Paese meraviglioso l'Italia. Quando non si acceca da solo, chiude gli occhi. Il frastuono politico assorda e il rumore mediatico lascia nascosta qualche verità e - in un canto - fatti che, al contrario, meritano molta luce e l'attenzione dell'opinione pubblica.

La disciplina del "processo breve" ce l'abbiamo sotto gli occhi e vale la pena di farci i conti, senza lasciarci distrarre da ingenui e imbonitori.

Qualche punto fermo. Il disegno di legge pro divo Berluscone non rende i processi rapidi (è una cristallina scemenza). Quel provvedimento fabbrica una prescrizione svelta e improvvisa come un fulmine che uccide.

Solitamente, a fronte dei reati più gravi, uno Stato responsabile - e leale con i suoi cittadini - si concede un tempo adeguato per accertare il reato e punire i responsabili (la prescrizione non è altro). Più grave è il reato, più problematico e laborioso il suo accertamento, maggiore è il tempo che lo Stato si riconosce prima di considerare estinto il delitto. Le regole della prescrizione svelta e assassina (dei processi) capovolgono questo criterio di efficienza e buon senso. Più grave è il reato, minore è il tempo per giudicarlo.

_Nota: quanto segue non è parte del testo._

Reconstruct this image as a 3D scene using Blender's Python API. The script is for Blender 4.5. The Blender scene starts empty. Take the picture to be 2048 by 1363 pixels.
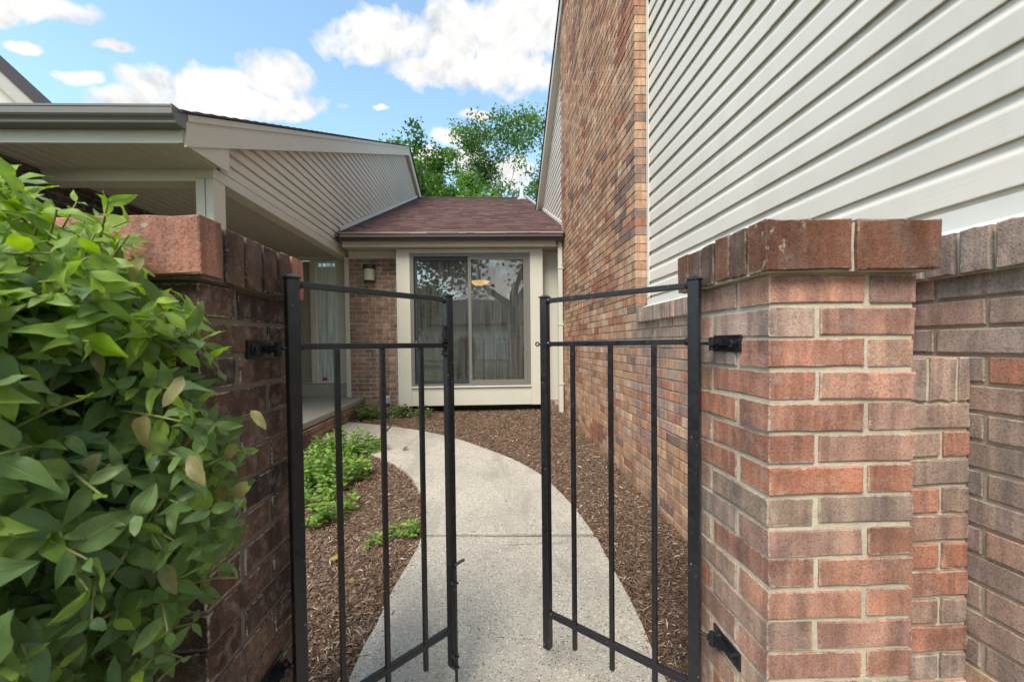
import bpy, math, random
import numpy as np
from mathutils import Vector, Matrix, noise as mnoise

random.seed(7)
rng = np.random.default_rng(7)
S = bpy.context.scene
COL = S.collection
E = 1.175                                   # eye height above the ground at the gate
PI = math.pi

# ------------------------------------------------------------------ camera
def cam_axes():
    yaw, pitch, roll = math.atan(22 / 780), math.atan(.022), -.012
    r, u, d = Vector((1, 0, 0)), Vector((0, 0, 1)), Vector((0, 1, 0))
    q = Matrix.Rotation(-yaw, 3, 'Z')
    r, u, d = q @ r, q @ u, q @ d
    d, u = d * math.cos(pitch) - u * math.sin(pitch), u * math.cos(pitch) + d * math.sin(pitch)
    r, u = r * math.cos(roll) + u * math.sin(roll), u * math.cos(roll) - r * math.sin(roll)
    return r, u, d
CR, CU, CD = cam_axes()
cam = bpy.data.cameras.new('camera')
camo = bpy.data.objects.new('camera', cam)
COL.objects.link(camo)
camo.matrix_world = Matrix(((CR.x, CU.x, -CD.x, 0), (CR.y, CU.y, -CD.y, 0), (CR.z, CU.z, -CD.z, E), (0, 0, 0, 1)))
cam.sensor_fit = 'HORIZONTAL'
cam.sensor_width = 36
cam.lens = 36 * 780 / 2048
cam.shift_x, cam.shift_y = .01113, .01142
cam.clip_start, cam.clip_end = .02, 3000
S.camera = camo
cam.dof.use_dof = True
cam.dof.focus_distance = 1.9
cam.dof.aperture_fstop = 7.5

def project(p):                              # to pixels of the 2048 px picture, for choosing levels of detail
    v = Vector(p) - Vector((0, 0, E))
    z = v.dot(CD)
    if z < .05:
        return None
    return 1001.2 + 780 * v.dot(CR) / z, 704.9 - 780 * v.dot(CU) / z, z
def ray(px, py):
    return (CD + CR * ((px - 1001.2) / 780) - CU * ((py - 704.9) / 780)).normalized()

# ------------------------------------------------------------------ node helpers
class NT:
    def __init__(s, tree):
        s.t = tree; s.n = tree.nodes; s.l = tree.links
        s.n.clear()
    def new(s, typ, **kw):
        nd = s.n.new(typ)
        for k, v in kw.items():
            setattr(nd, k, v)
        return nd
    def set(s, sock, v):
        if v is None: return
        if hasattr(v, 'is_output'):
            s.l.new(v, sock)
        else:
            sock.default_value = v
    def math(s, op, a, b=None, c=None, clamp=False):
        nd = s.new('ShaderNodeMath', operation=op, use_clamp=clamp)
        for i, v in enumerate((a, b, c)):
            s.set(nd.inputs[i], v)
        return nd.outputs[0]
    def vec(s, op, a, b=None):
        nd = s.new('ShaderNodeVectorMath', operation=op)
        s.set(nd.inputs[0], a)
        if b is not None: s.set(nd.inputs[1], b)
        return nd
    def mix(s, fac, a, b, mode='MIX'):
        nd = s.new('ShaderNodeMix', data_type='RGBA', blend_type=mode)
        s.set(nd.inputs[0], fac); s.set(nd.inputs[6], a); s.set(nd.inputs[7], b)
        return nd.outputs[2]
    def noise(s, vec, scale, detail=3, rough=.5, dist=0., w=None):
        nd = s.new('ShaderNodeTexNoise')
        s.set(nd.inputs['Vector'], vec)
        nd.inputs['Scale'].default_value = scale; nd.inputs['Detail'].default_value = detail
        nd.inputs['Roughness'].default_value = rough; nd.inputs['Distortion'].default_value = dist
        return nd.outputs[0]
    def vor(s, vec, scale, feature='F1', out=0):
        nd = s.new('ShaderNodeTexVoronoi', feature=feature)
        s.set(nd.inputs['Vector'], vec); nd.inputs['Scale'].default_value = scale
        return nd.outputs[out]
    def ramp(s, fac, stops, interp='LINEAR'):
        nd = s.new('ShaderNodeValToRGB')
        cr = nd.color_ramp; cr.interpolation = interp
        while len(cr.elements) < len(stops): cr.elements.new(.5)
        for e, (p, c) in zip(cr.elements, stops):
            e.position = p
            e.color = (c, c, c, 1) if not hasattr(c, '__len__') else (*c, 1)
        s.set(nd.inputs[0], fac)
        return nd.outputs[0]
    def mapping(s, vec, scale=(1, 1, 1), loc=(0, 0, 0), rot=(0, 0, 0)):
        nd = s.new('ShaderNodeMapping')
        s.set(nd.inputs[0], vec)
        nd.inputs['Scale'].default_value = scale; nd.inputs['Location'].default_value = loc; nd.inputs['Rotation'].default_value = rot
        return nd.outputs[0]
    def bump(s, h, strength, dist, normal=None):
        nd = s.new('ShaderNodeBump')
        nd.inputs['Strength'].default_value = strength; nd.inputs['Distance'].default_value = dist
        s.set(nd.inputs['Height'], h)
        if normal is not None: s.set(nd.inputs['Normal'], normal)
        return nd.outputs[0]
def rgb(c): return (c[0], c[1], c[2], 1)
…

I magistrati avranno tutto il tempo per processare uno scippatore e tempi contingentati per venire a capo, per dire, di abuso d'ufficio, frodi comunitarie, frodi fiscali, bancarotta preferenziale, truffa semplice o aggravata: quel mascalzone di Bernard Madoff, che ha trafugato 50 miliardi di dollari ai suoi investitori, ne gioirebbe maledicendo di non essere nato italiano.

Ora il disegno di legge potrà essere corretto e limato ma - statene certi - non potrà mai lasciare per strada la corruzione propria e impropria perché Silvio Berlusconi, imputato di corruzione in atti giudiziari e con il corrotto già condannato in appello (David Mills), ha bisogno di quel "salvacondotto" per levarsi dai guai. Un primo risultato si può allora scolpire nella pietra: l'Italia è il solo Paese dell'Occidente che considera la corruzione un reato non grave e dunque, se le parole e le intenzioni hanno un senso, una pratica penalmente lieve, socialmente risibile, economicamente tranquilla.

Nessuno pare chiedersi se ce lo possiamo permettere; quali ne saranno i frutti; quali i costi economici e immateriali; quale il futuro di un Paese dove "corrotto" e "corruttore" sono considerati attori sociali infinitamente meno pericolosi di "scippatore", "immigrato clandestino", "automobilista distratto", e la corruzione così inoffensiva da meritare una definitiva depenalizzazione o una permanente amnistia.
Il silenzio su questo aspetto decisivo della "prescrizione svelta", inaugurata dalla "legge Berlusconi", è sorprendente. È sbalorditivo che il dibattito pubblico sul minaccioso pasticcio, cucinato dagli avvocati del premier nel suo interesse, non veda protagonisti anche la Confindustria, chi ha cara la piccola e media impresa, i sindacati, gli economisti, le autorità di controllo del mercato e della concorrenza, le associazioni dei risparmiatori e dei consumatori, i ministri del governo che ancora oggi si dannano l'anima per dare competitività al "sistema Italia".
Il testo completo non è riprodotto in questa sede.